While cliff jumping at the quarry one day, 13-year old Jace witnesses a brutal murder. Now he is the next target of the killers, the merciless Blackwell Brothers. To buy the police some time to find the Blackwells before they find Jace, the boy is given a new identity and hidden in a Montana wilderness skills program for troubled teenagers. Even Ethan Serbin, the survival specialist in charge of the wilderness program, doesn’t know which of the seven boys in his group is the one in hiding. But when the Blackwell Brothers attack Ethan’s wife and set fire to his house, Jace knows in his gut that those who wish him dead are coming for him next. From the very first sentence, this novel will have you on the edge of your seat. With a riveting plot, believable characters, and a setting so real that you can almost feel the heat from the campfire and hear the snap of twigs as the bad guys sneak up behind you, this is a pageturner in every sense of the word!

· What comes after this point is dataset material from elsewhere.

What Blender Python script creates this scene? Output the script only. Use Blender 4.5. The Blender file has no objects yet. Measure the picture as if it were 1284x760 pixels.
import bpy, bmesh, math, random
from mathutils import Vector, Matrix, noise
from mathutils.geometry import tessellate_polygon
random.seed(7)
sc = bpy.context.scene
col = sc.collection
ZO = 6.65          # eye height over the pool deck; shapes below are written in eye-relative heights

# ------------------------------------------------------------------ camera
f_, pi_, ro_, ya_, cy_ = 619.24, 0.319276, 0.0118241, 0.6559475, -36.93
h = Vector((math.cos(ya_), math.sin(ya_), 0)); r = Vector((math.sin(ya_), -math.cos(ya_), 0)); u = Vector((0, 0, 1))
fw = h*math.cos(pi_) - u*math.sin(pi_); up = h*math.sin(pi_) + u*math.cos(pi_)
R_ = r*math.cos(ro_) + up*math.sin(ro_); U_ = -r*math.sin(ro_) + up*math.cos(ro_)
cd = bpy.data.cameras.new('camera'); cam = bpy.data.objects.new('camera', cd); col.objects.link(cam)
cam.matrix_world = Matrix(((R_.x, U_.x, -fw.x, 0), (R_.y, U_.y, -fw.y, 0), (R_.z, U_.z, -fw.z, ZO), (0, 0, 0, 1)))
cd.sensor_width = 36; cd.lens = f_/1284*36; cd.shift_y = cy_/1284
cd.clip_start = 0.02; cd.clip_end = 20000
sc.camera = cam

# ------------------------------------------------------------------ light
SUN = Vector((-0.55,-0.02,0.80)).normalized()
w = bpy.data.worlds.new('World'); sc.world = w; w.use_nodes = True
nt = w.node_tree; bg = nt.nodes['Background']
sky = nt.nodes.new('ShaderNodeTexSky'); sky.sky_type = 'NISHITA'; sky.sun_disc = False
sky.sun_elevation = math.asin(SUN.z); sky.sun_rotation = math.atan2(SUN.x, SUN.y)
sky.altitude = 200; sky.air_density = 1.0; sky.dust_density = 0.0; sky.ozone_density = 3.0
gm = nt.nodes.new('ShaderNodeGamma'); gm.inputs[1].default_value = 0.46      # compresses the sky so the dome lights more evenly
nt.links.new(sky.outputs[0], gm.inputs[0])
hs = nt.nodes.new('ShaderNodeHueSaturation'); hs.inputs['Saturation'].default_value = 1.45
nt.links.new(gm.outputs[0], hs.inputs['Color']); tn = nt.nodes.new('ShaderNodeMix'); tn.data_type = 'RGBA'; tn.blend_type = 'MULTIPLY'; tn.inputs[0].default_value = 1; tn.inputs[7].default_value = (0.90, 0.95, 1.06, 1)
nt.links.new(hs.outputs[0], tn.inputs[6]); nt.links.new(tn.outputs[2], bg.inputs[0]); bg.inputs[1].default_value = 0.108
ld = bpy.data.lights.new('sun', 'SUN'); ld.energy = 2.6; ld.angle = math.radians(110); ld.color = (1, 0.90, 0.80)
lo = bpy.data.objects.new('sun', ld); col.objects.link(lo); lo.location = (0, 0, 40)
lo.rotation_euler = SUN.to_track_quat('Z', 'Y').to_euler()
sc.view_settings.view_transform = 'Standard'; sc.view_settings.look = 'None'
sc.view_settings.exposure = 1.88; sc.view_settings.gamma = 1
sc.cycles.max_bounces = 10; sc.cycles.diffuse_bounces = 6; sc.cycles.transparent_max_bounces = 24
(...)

Realistic Fiction (Suspense)            Amy V. Pickett, Ridley High School

This is an excellent crossover novel; it’s written for adults, but teenaged Jace and the wilderness survival angle lend it tremendous appeal for young adult readers. It would be interesting to pair it with Becca Fitzpatrick’s recent winter-survival thriller Black Ice (Simon & Schuster, 2014) or have a book discussion including a viewing of Discovery’s popular survival series, Dude, You’re Screwed.